### Work to complete
Take the material below and extract the lines from the one with "Generate a Blender" through the one with "(20, 20, 30)", word for word, without pictures.

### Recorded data

++++++++

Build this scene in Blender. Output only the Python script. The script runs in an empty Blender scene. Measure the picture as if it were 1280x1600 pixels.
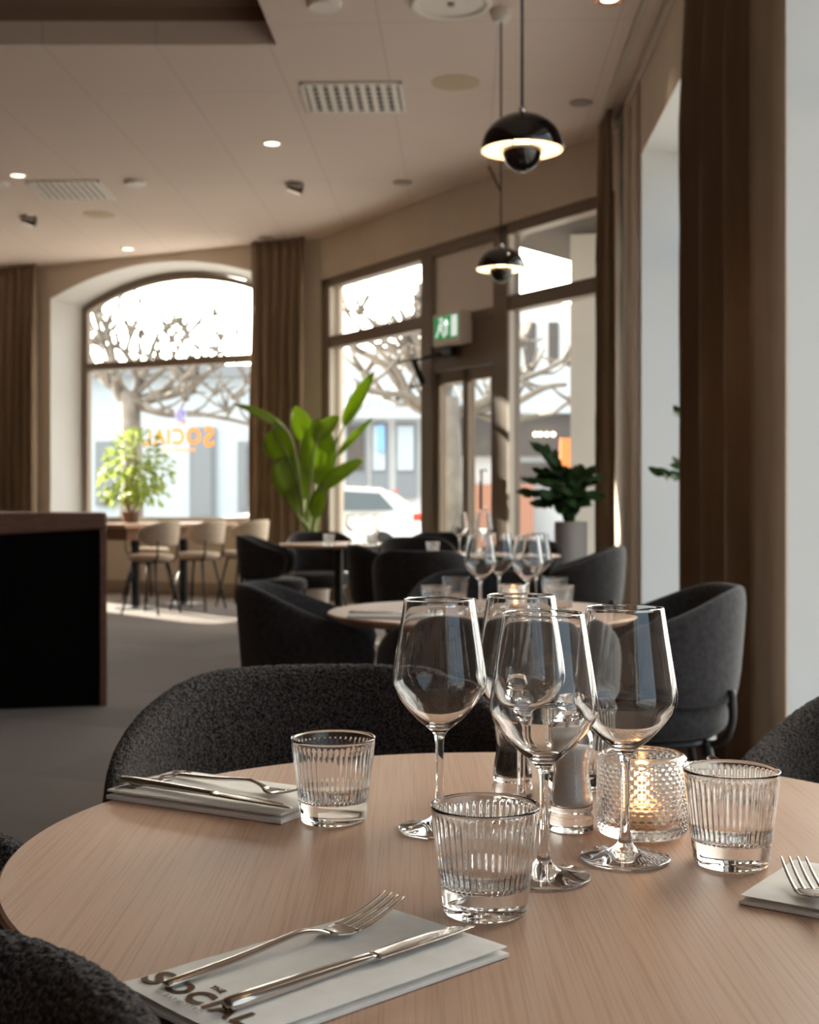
import bpy, math, random
from mathutils import Vector, Matrix, noise
random.seed(7)
SC = bpy.context.scene
COL = SC.collection
PI = math.pi
# ------------------------------------------------------------------ camera
F, HZ, EYE = 2050.0, 785.0, 1.06          # focal length in px, horizon row, eye height
cam_d = bpy.data.cameras.new('camera')
cam = bpy.data.objects.new('camera', cam_d); COL.objects.link(cam)
cam.location = (0, 0, EYE); cam.rotation_euler = (PI/2, 0, 0)
cam_d.sensor_fit = 'VERTICAL'; cam_d.sensor_height = 36
cam_d.lens = 36*F/1600; cam_d.shift_y = -(800-HZ)/1600
cam_d.clip_start = 0.02; cam_d.clip_end = 300
cam_d.dof.use_dof = True; cam_d.dof.focus_distance = 1.12; cam_d.dof.aperture_fstop = 11
SC.camera = cam
# ------------------------------------------------------------------ sky, sun, exposure
SKY_STRENGTH = 18.0
SUN_STRENGTH = 32.0
EXPOSURE = -0.30
w = bpy.data.worlds.new('sky'); SC.world = w; w.use_nodes = True
nt = w.node_tree; nt.nodes.clear()
out = nt.nodes.new('ShaderNodeOutputWorld'); bg = nt.nodes.new('ShaderNodeBackground')
tc = nt.nodes.new('ShaderNodeTexCoord'); sx = nt.nodes.new('ShaderNodeVectorMath'); sx.operation = 'DOT_PRODUCT'
sx.inputs[1].default_value = (-0.45, 0.85, 0.25)          # bright hazy half of the sky around the sun
mr = nt.nodes.new('ShaderNodeMapRange'); mr.inputs[1].default_value = -1; mr.inputs[2].default_value = 1
rp = nt.nodes.new('ShaderNodeValToRGB')
rp.color_ramp.elements[0].position = 0.25; rp.color_ramp.elements[0].color = (0.062, 0.083, 0.103, 1)
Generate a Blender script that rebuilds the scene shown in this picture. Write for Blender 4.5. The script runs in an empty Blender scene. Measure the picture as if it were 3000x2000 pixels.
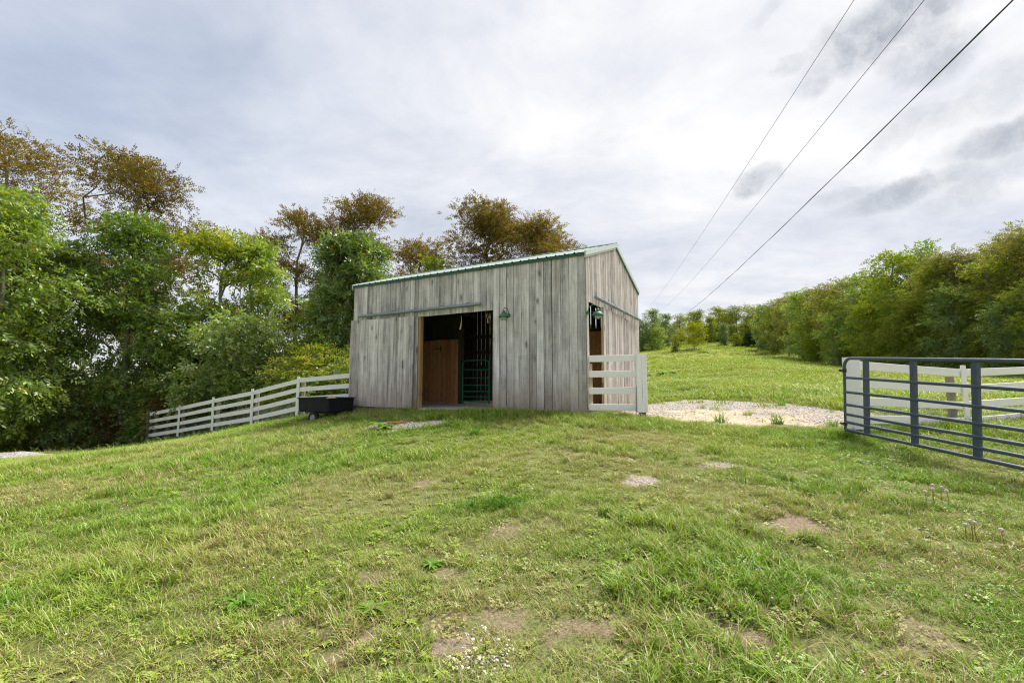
import bpy, bmesh, math, random
import numpy as np
from mathutils import Vector, Matrix, Euler
R = math.radians
random.seed(7); rng = np.random.default_rng(11)
SC = bpy.context.scene
COL = SC.collection

# ------------------------------------------------------------------ camera
F_PX, PITCH = 1305.6, 0.0905            # focal length in pixels of a 3000 px wide frame
cam_d = bpy.data.cameras.new('camera'); cam = bpy.data.objects.new('camera', cam_d); COL.objects.link(cam)
cam.location = (0, 0, 0); cam.rotation_euler = (math.pi/2 + PITCH, 0, 0)
cam_d.sensor_width = 36.0; cam_d.lens = F_PX/3000*36; cam_d.clip_start = .05; cam_d.clip_end = 6000
SC.camera = cam

# ------------------------------------------------------------------ world, sun, exposure
SUN_EL, SUN_AZ = R(55), R(50)           # azimuth measured from +Y (view direction) to the right
sun_dir = Vector((math.sin(SUN_AZ)*math.cos(SUN_EL), math.cos(SUN_AZ)*math.cos(SUN_EL), math.sin(SUN_EL)))
SC.view_settings.view_transform = 'Standard'; SC.view_settings.look = 'None'
SC.view_settings.exposure = 1.13; SC.view_settings.gamma = 1.0; SC.view_settings.use_curve_mapping = False
sun_l = bpy.data.lights.new('sun', 'SUN'); sun = bpy.data.objects.new('sun', sun_l); COL.objects.link(sun)
sun_l.energy = 3.3; sun_l.angle = R(18); sun_l.color = (1.0, .965, .90)
sun.rotation_euler = (-sun_dir).to_track_quat('-Z', 'Y').to_euler(); sun.location = (20, 20, 30)

class NT:
    """small node-tree writer"""
    def __init__(s, tree): s.t = tree; s.n = tree.nodes; s.l = tree.links
    def node(s, typ, **kw):
        n = s.n.new(typ)
        for k, v in kw.items():
            if k.startswith('i_'):
                key = k[2:]; key = int(key) if key.isdigit() else key
                s.set(n.inputs[key], v)
            else: setattr(n, k, v)
        return n
    def set(s, sock, v):
        if isinstance(v, bpy.types.NodeSocket): s.l.new(v, sock)
        elif isinstance(v, (tuple, list)) and sock.type == 'RGBA' and len(v) == 3: sock.default_value = (*v, 1)
        else: sock.default_value = v
    def math(s, op, a, b=0.0, c=None, clamp=False):
        n = s.n.new('ShaderNodeMath'); n.operation = op; n.use_clamp = clamp
        s.set(n.inputs[0], a); s.set(n.inputs[1], b)
        if c is not None: s.set(n.inputs[2], c)
        return n.outputs[0]
    def vmath(s, op, a, b=(0, 0, 0), scale=None):
        n = s.n.new('ShaderNodeVectorMath'); n.operation = op
        s.set(n.inputs[0], a); s.set(n.inputs[1], b)
        if scale is not None: s.set(n.inputs[3], scale)
        return n.outputs[1] if op in ('DOT_PRODUCT', 'LENGTH', 'DISTANCE') else n.outputs[0]
    def mix(s, f, a, b, blend='MIX'):
        n = s.n.new('ShaderNodeMix'); n.data_type = 'RGBA'; n.blend_type = blend
        s.set(n.inputs[0], f); s.set(n.inputs[6], a); s.set(n.inputs[7], b); return n.outputs[2]
    def ramp(s, f, stops, interp='LINEAR'):
        n = s.n.new('ShaderNodeValToRGB'); n.color_ramp.interpolation = interp
        e = n.color_ramp.elements
        while len(e) < len(stops): e.new(.5)
        for el, (p, c) in zip(e, stops):
            el.position = p; el.color = (c, c, c, 1) if isinstance(c, (int, float)) else (*c, 1)
        s.set(n.inputs[0], f); return n.outputs[0]
    def rng(s, v, a, b, c=0.0, d=1.0, smooth=False):
        n = s.n.new('ShaderNodeMapRange'); n.clamp = True
        if smooth: n.interpolation_type = 'SMOOTHSTEP'
        s.set(n.inputs[0], v)
        for i, q in zip((1, 2, 3, 4), (a, b, c, d)): s.set(n.inputs[i], q)
        return n.outputs[0]
    def noise(s, vec, scale, detail=4.0, rough=.55, dist=0.0, col=False):
        n = s.n.new('ShaderNodeTexNoise'); s.set(n.inputs['Vector'], vec)
        n.inputs['Scale'].default_value = scale; n.inputs['Detail'].default_value = detail
        n.inputs['Roughness'].default_value = rough; n.inputs['Distortion'].default_value = dist
        return n.outputs[1] if col else n.outputs[0]

world = bpy.data.worlds.new('World'); SC.world = world; world.use_nodes = True
w = NT(world.node_tree); w.n.clear()
w_out = w.node('ShaderNodeOutputWorld'); w_bg = w.node('ShaderNodeBackground')
sky = w.node('ShaderNodeTexSky'); sky.sky_type = 'NISHITA'; sky.sun_disc = False
sky.sun_elevation = SUN_EL; sky.sun_rotation = SUN_AZ; sky.air_density = 1.2; sky.dust_density = 1.5
direc = w.node('ShaderNodeTexCoord').outputs['Generated']
dn = w.vmath('NORMALIZE', direc)
sep = w.node('ShaderNodeSeparateXYZ', i_0=dn)
zc = w.math('MAXIMUM', sep.outputs[2], 0.0)
zden = w.math('ADD', zc, .22)
flat = w.node('ShaderNodeCombineXYZ', i_0=w.math('DIVIDE', sep.outputs[0], zden), i_1=w.math('DIVIDE', sep.outputs[1], zden)).outputs[0]
blue = w.mix(1.0, sky.outputs[0], (.085, .085, .085), 'MULTIPLY')
sun_cos = w.math('MAXIMUM', w.vmath('DOT_PRODUCT', dn, tuple(sun_dir)), 0.0)
glow = w.math('POWER', sun_cos, 5.0)
glow2 = w.math('POWER', sun_cos, 1.6)
warp = w.vmath('ADD', flat, w.vmath('SCALE', w.vmath('SUBTRACT', w.noise(flat, .9, 3, .5, col=True), (.5, .5, .5)), scale=.55))
stretch = w.node('ShaderNodeMapping', i_Vector=warp); stretch.inputs['Rotation'].default_value = (0, 0, R(-28)); stretch.inputs['Scale'].default_value = (.75, 1.5, 1)
stretch.inputs['Location'].default_value = (1.3, .4, 0)
n_big = w.noise(stretch.outputs[0], .85, 7, .56)
n_fine = w.noise(warp, 2.6, 8, .6)
n_veil = w.noise(stretch.outputs[0], .33, 3, .5)
# high veil: nearly everywhere, thinner away from the sun
cover = w.math('ADD', w.rng(n_veil, .30, .62), w.math('MULTIPLY', glow2, 1.1), clamp=True)
cover = w.math('ADD', w.math('MULTIPLY', cover, .68), .32, clamp=True)
bright = w.math('ADD', w.rng(n_big, .32, .72), w.math('MULTIPLY', w.math('SUBTRACT', n_fine, .5), .95))
bright = w.math('ADD', bright, w.math('MULTIPLY', w.math('SUBTRACT', w.noise(warp, 6.5, 8, .62), .5), .55))
lum = w.math('ADD', .272, w.math('MULTIPLY', bright, .15))
lum = w.math('ADD', lum, w.math('MULTIPLY', glow2, .075))
lum = w.math('ADD', lum, w.math('MULTIPLY', w.math('POWER', w.math('SUBTRACT', 1.0, zc), 7.0), .055))
lum = w.math('ADD', lum, w.math('MULTIPLY', glow, .045))
cloud_tint = w.mix(w.rng(lum, .29, .45), (.845, .935, 1.125), (.995, .997, 1.02))
cloud = w.vmath('SCALE', cloud_tint, scale=lum)
veil = w.mix(cover, blue, cloud)
# low dark scraps of cloud, backlit: a handful of directions, broken up by noise
def direction(px, py):
    u = Vector(((px-1500)/F_PX, 1, (1000-py)/F_PX)); c, s = math.cos(PITCH), math.sin(PITCH)
    return Vector((u.x, u.y*c - u.z*s, u.y*s + u.z*c))
wd = w.vmath('ADD', dn, w.vmath('SCALE', w.vmath('SUBTRACT', w.noise(dn, 13.0, 6, .62, col=True), (.5, .5, .5)), scale=.06))
scr = None
for (px, py, rx, ry, rot, k) in ((2590, 85, .125, .055, 8, 1.0), (2715, 150, .07, .05, -30, .8), (2640, 560, .115, .026, 8, .8), (2215, 540, .05, .03, 30, .75),
        (2960, 395, .09, .028, 6, .8), (2880, 285, .10, .035, 15, .42), (2310, 195, .04, .022, 5, .42), (2390, 255, .035, .022, 0, .5),
        (2870, 530, .10, .03, 20, .45), (2640, 380, .08, .03, 20, .4), (2260, 15, .05, .016, 25, .3), (2480, 570, .07, .02, 0, .35)):
    d = direction(px, py).normalized()
    right = d.cross(Vector((0, 0, 1))).normalized(); up = right.cross(d)
    a = R(rot); ex = right*math.cos(a) + up*math.sin(a); ey = -right*math.sin(a) + up*math.cos(a)
    rx, ry = rx*.80, ry*.85
    a1 = w.math('MULTIPLY', w.math('SUBTRACT', w.vmath('DOT_PRODUCT', wd, tuple(ex)), d.dot(ex)), 1/rx)
    a2 = w.math('MULTIPLY', w.math('SUBTRACT', w.vmath('DOT_PRODUCT', wd, tuple(ey)), d.dot(ey)), 1/ry)
    rr = w.math('ADD', w.math('MULTIPLY', a1, a1), w.math('MULTIPLY', a2, a2))
    front = w.math('GREATER_THAN', w.vmath('DOT_PRODUCT', dn, tuple(d)), 0.0)
    m = w.math('MULTIPLY', w.math('MULTIPLY', w.rng(rr, 1.55, .0, 0, 1, True), k), front)
    scr = m if scr is None else w.math('MAXIMUM', scr, m)
scr = w.math('MULTIPLY', scr, w.rng(w.noise(wd, 17.0, 6, .65), .33, .60, .25, 1.0))
veil = w.mix(w.math('MULTIPLY', scr, .80), veil, (.150, .172, .205))
w.set(w_bg.inputs[0], veil); w_bg.inputs[1].default_value = 1.0
w.l.new(w_bg.outputs[0], w_out.inputs[0])

SC.cycles.use_denoising = True; SC.cycles.denoising_prefilter = 'NONE'; SC.cycles.denoising_input_passes = 'RGB_ALBEDO_NORMAL'
SC.cycles.max_bounces = 6; SC.cycles.diffuse_bounces = 3; SC.cycles.transmission_bounces = 4; SC.cycles.transparent_max_bounces = 8
SC.cycles.sample_clamp_indirect = 3.0
SC.cycles.filter_width = 1.15; SC.cycles.caustics_reflective = False; SC.cycles.caustics_refractive = False; SC.cycles.blur_glossy = .5
SC.cycles.use_adaptive_sampling = True; SC.cycles.adaptive_threshold = .015

# ------------------------------------------------------------------ coordinates
def ray(px, py):
    d = direction(px, py); return d/d.y
def at(px, py, Y):
    d = ray(px, py); return Vector((d.x*Y, Y, d.z*Y))
BC = Vector((1.6308, 9.7776)); YAW = .5053; BL, BW = 7.32, 4.95; BZ = -.70
XD = Vector((math.cos(YAW), -math.sin(YAW))); YD = Vector((math.sin(YAW), math.cos(YAW)))
def barn_xy(t, g): return BC - XD*t + YD*g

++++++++

### Output for this task
Generate a Blender script that rebuilds the scene shown in this picture. Write for Blender 4.5. The script runs in an empty Blender scene. Measure the picture as if it were 3000x2000 pixels.
import bpy, bmesh, math, random
import numpy as np
from mathutils import Vector, Matrix, Euler
R = math.radians
random.seed(7); rng = np.random.default_rng(11)
SC = bpy.context.scene
COL = SC.collection

# ------------------------------------------------------------------ camera
F_PX, PITCH = 1305.6, 0.0905            # focal length in pixels of a 3000 px wide frame
cam_d = bpy.data.cameras.new('camera'); cam = bpy.data.objects.new('camera', cam_d); COL.objects.link(cam)
cam.location = (0, 0, 0); cam.rotation_euler = (math.pi/2 + PITCH, 0, 0)
cam_d.sensor_width = 36.0; cam_d.lens = F_PX/3000*36; cam_d.clip_start = .05; cam_d.clip_end = 6000
SC.camera = cam

# ------------------------------------------------------------------ world, sun, exposure
SUN_EL, SUN_AZ = R(55), R(50)           # azimuth measured from +Y (view direction) to the right
sun_dir = Vector((math.sin(SUN_AZ)*math.cos(SUN_EL), math.cos(SUN_AZ)*math.cos(SUN_EL), math.sin(SUN_EL)))
SC.view_settings.view_transform = 'Standard'; SC.view_settings.look = 'None'
SC.view_settings.exposure = 1.13; SC.view_settings.gamma = 1.0; SC.view_settings.use_curve_mapping = False
sun_l = bpy.data.lights.new('sun', 'SUN'); sun = bpy.data.objects.new('sun', sun_l); COL.objects.link(sun)
sun_l.energy = 3.3; sun_l.angle = R(18); sun_l.color = (1.0, .965, .90)
sun.rotation_euler = (-sun_dir).to_track_quat('-Z', 'Y').to_euler(); sun.location = (20, 20, 30)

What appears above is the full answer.